TASK TO CARRY OUT. Return exactly the listing's lines, from its first line to the line holding "balustrade(2.80, 19.762, 3, 1.07, 1.13, 'low', pat_tall)", ends included.

DATA EXCERPT.
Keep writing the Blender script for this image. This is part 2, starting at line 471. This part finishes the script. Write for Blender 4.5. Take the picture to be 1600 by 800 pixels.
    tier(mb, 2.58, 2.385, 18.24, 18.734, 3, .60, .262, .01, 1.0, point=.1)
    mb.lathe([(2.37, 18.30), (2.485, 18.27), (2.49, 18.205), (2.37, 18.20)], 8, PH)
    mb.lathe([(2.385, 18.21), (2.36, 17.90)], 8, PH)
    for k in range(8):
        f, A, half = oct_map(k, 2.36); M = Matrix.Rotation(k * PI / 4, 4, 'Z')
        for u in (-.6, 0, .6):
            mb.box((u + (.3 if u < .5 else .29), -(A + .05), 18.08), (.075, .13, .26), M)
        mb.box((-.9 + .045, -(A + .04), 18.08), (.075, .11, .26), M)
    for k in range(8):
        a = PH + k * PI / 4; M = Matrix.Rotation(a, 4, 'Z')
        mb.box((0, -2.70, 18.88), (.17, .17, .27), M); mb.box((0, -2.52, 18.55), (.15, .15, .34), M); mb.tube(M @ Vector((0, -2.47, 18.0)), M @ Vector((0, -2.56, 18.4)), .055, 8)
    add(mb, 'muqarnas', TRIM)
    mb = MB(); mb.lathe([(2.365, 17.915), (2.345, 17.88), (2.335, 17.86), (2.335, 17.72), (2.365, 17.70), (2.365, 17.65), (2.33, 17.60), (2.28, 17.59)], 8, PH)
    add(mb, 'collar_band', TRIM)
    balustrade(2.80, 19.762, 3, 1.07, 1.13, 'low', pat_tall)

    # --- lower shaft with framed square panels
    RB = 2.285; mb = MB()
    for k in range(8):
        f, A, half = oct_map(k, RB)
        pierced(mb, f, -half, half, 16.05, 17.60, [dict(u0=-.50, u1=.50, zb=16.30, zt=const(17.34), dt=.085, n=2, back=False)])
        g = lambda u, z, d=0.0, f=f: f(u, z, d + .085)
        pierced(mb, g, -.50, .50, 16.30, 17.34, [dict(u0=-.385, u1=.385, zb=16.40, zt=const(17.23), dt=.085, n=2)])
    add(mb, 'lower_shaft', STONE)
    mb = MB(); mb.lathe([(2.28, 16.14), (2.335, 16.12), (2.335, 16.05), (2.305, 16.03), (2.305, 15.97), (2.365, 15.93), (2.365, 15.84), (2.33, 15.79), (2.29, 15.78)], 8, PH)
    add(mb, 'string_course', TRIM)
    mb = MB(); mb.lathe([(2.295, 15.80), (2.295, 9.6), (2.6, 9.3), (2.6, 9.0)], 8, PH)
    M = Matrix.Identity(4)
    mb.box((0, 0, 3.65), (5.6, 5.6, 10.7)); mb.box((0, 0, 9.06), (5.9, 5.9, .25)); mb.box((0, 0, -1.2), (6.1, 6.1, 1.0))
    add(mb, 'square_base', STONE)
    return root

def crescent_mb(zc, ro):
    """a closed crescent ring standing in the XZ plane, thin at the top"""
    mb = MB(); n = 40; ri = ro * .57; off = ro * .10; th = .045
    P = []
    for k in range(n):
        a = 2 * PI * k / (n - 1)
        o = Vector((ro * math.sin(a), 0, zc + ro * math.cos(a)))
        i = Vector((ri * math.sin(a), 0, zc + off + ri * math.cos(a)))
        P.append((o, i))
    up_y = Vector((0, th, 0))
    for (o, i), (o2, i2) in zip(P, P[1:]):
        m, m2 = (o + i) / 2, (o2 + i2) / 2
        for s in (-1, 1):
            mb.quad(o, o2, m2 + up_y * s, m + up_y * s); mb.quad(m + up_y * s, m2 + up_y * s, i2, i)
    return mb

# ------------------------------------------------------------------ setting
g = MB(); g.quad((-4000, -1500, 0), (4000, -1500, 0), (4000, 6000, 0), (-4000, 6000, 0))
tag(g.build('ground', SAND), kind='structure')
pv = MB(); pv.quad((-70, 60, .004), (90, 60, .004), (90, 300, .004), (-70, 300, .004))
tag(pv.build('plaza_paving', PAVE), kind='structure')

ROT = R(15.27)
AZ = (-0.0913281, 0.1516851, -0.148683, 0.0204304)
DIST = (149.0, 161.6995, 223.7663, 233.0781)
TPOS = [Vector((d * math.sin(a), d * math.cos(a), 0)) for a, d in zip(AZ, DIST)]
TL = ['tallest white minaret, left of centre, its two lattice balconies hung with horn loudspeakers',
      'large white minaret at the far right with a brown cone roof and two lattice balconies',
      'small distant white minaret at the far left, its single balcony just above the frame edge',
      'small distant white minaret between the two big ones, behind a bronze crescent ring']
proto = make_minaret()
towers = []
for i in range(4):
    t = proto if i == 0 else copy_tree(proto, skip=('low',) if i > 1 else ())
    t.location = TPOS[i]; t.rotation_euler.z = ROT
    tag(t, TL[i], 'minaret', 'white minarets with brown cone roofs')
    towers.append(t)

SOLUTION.
Keep writing the Blender script for this image. This is part 2, starting at line 471. This part finishes the script. Write for Blender 4.5. Take the picture to be 1600 by 800 pixels.
    tier(mb, 2.58, 2.385, 18.24, 18.734, 3, .60, .262, .01, 1.0, point=.1)
    mb.lathe([(2.37, 18.30), (2.485, 18.27), (2.49, 18.205), (2.37, 18.20)], 8, PH)
    mb.lathe([(2.385, 18.21), (2.36, 17.90)], 8, PH)
    for k in range(8):
        f, A, half = oct_map(k, 2.36); M = Matrix.Rotation(k * PI / 4, 4, 'Z')
        for u in (-.6, 0, .6):
            mb.box((u + (.3 if u < .5 else .29), -(A + .05), 18.08), (.075, .13, .26), M)
        mb.box((-.9 + .045, -(A + .04), 18.08), (.075, .11, .26), M)
    for k in range(8):
        a = PH + k * PI / 4; M = Matrix.Rotation(a, 4, 'Z')
        mb.box((0, -2.70, 18.88), (.17, .17, .27), M); mb.box((0, -2.52, 18.55), (.15, .15, .34), M); mb.tube(M @ Vector((0, -2.47, 18.0)), M @ Vector((0, -2.56, 18.4)), .055, 8)
    add(mb, 'muqarnas', TRIM)
    mb = MB(); mb.lathe([(2.365, 17.915), (2.345, 17.88), (2.335, 17.86), (2.335, 17.72), (2.365, 17.70), (2.365, 17.65), (2.33, 17.60), (2.28, 17.59)], 8, PH)
    add(mb, 'collar_band', TRIM)
    balustrade(2.80, 19.762, 3, 1.07, 1.13, 'low', pat_tall)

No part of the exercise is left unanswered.